Pourtant, cette publication nous paraît sur bien des points inaboutie. La quatrième de couverture promet une « mise au point sur les aspects majeurs de la géographie de la Chine d’aujourd’hui ». On aurait attendu à tout le moins une introduction rapide à l’actualité de la recherche géographique sur la Chine, qui aurait justifié le choix des contributeurs et la place de chacun d’entre eux (pourquoi le chapitre de G. Giroir est-il trois fois plus important que ceux de ses collègues ?). Cette absence d’un texte justificatif des choix opérés (pour un public d’historiens-géographes, un chapitre sur la prise en compte croissante par les historiens des questions géographiques paraissait tout indiqué (1)) est peut-être à mettre au compte des impératifs de temps qui pèsent sur la publication d’un pareil ouvrage. On s’étonne également de l’absence d’un index qui recenserait l’ensemble des cartes, graphiques, tableaux qui constituent de précieuses synthèses.

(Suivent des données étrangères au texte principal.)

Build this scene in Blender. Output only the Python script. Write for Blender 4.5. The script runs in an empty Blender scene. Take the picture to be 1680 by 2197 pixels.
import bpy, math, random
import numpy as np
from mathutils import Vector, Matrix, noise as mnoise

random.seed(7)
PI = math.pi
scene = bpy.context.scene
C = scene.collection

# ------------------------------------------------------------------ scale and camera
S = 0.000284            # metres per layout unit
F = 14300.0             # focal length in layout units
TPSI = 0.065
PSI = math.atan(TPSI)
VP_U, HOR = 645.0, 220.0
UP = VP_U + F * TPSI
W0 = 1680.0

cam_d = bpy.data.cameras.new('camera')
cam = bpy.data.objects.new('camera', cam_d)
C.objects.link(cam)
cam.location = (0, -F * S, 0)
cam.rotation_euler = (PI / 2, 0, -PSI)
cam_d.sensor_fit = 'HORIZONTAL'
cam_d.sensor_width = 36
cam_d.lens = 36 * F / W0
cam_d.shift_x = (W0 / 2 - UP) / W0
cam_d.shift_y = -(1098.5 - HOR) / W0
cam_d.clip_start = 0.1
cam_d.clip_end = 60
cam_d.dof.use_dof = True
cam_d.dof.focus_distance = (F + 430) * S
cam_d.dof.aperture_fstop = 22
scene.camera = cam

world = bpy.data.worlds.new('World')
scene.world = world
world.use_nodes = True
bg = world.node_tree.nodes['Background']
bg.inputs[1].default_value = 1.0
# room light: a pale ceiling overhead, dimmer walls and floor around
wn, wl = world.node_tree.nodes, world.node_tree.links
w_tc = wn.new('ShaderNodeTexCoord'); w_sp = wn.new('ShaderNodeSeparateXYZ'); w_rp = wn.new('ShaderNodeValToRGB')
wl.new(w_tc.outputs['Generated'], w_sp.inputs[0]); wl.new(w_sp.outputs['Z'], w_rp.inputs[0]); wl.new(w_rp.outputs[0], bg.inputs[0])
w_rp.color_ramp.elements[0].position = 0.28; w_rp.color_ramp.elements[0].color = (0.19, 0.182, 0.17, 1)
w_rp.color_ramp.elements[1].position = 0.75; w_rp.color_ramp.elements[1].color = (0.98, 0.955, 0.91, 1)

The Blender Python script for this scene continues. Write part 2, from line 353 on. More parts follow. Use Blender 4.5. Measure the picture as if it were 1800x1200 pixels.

Cette introduction générale aurait pu reprendre trois thèmes qui traversent l’ensemble des contributions. Il s’agit d’une part de la question de l’espace chinois : comment penser et organiser un territoire aux dimensions continentales ? Cette interrogation est abordée par les auteurs qui évoquent à plusieurs reprises la tripartition Chine orientale/centrale/occidentale, la division nord/sud, les macrorégions physiques de Skinner, l’opposition littoral/intérieur ou encore les sept grandes régions économiques. Il s’agit d’autre part d’une question géopolitique importante qui court en filigrane, celle des frontières de la Chine : quel rôle, en particulier économique, peuvent jouer les territoires frontières ? Enfin, chaque contributeur insiste sur l’ampleur des évolutions qui ont accompagné l’ouverture sur l’extérieur et les réformes économiques, ainsi que les incertitudes qui pèsent sur l’avenir.

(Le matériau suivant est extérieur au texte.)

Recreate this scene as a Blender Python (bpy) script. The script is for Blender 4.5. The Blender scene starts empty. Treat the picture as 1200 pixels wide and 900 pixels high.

Surtout, et c’est là la critique la plus sérieuse que l’on peut adresser à cette publication, jamais n’est explicité ni discuté son titre même, « la Chine et les Chinois de la diaspora » repris au libellé du concours. Or, celui-ci n’a rien d’évident. On pourrait naïvement croire que l’objet du sujet est de discuter des conséquences spatiales du retour de la diaspora chinoise sur le continent, retour facilité et encouragé par 20 ans de réformes ? De fait, nombre des contributions de l’ouvrage traitent du développement littoral et des problèmes qu’il pose en matière de déséquilibres et d’inégalités régionales. Pourtant, c’est à une autre conclusion, décevante, que conduit la lecture de l’ouvrage dirigé par Jean-Pierre Larivière : il y a d’un côté la diaspora, dont la part est bien maigre (le chapitre de Pierre Trolliet et éventuellement celui de Thierry Sanjuan), et de l’autre la Chine (sa démographie, son agriculture, son industrie, son commerce extérieur). Seul le chapitre de Thierry Sanjuan sur Hong Kong aborde en profondeur la question du rapport entre la Chine et son extérieur chinois. Mais Pierre Trolliet s’est emporté quelques pages plus haut contre ceux qui considèrent que Hong Kong et Taiwan font partie de la « diaspora chinoise », préférant parler pour sa part de « Chinois de l’extérieur » ou de « communautés chinoises d’outre-frontières ». Il ne s’agit pas seulement d’une question de mots, et cela méritait que l’on s’y arrête plus longuement. Si le jury du concours ne s’est pas donné la peine d’expliciter son sujet, les spécialistes avaient le devoir de le faire et, le cas échéant, de souligner ses ambiguïtés ou ses insuffisances. Voici donc une publication utile au regard de la qualité de chacune des contributions, mais dont la plus-value aurait été plus grande si avaient été prises au sérieux les questions transversales posées par le sujet.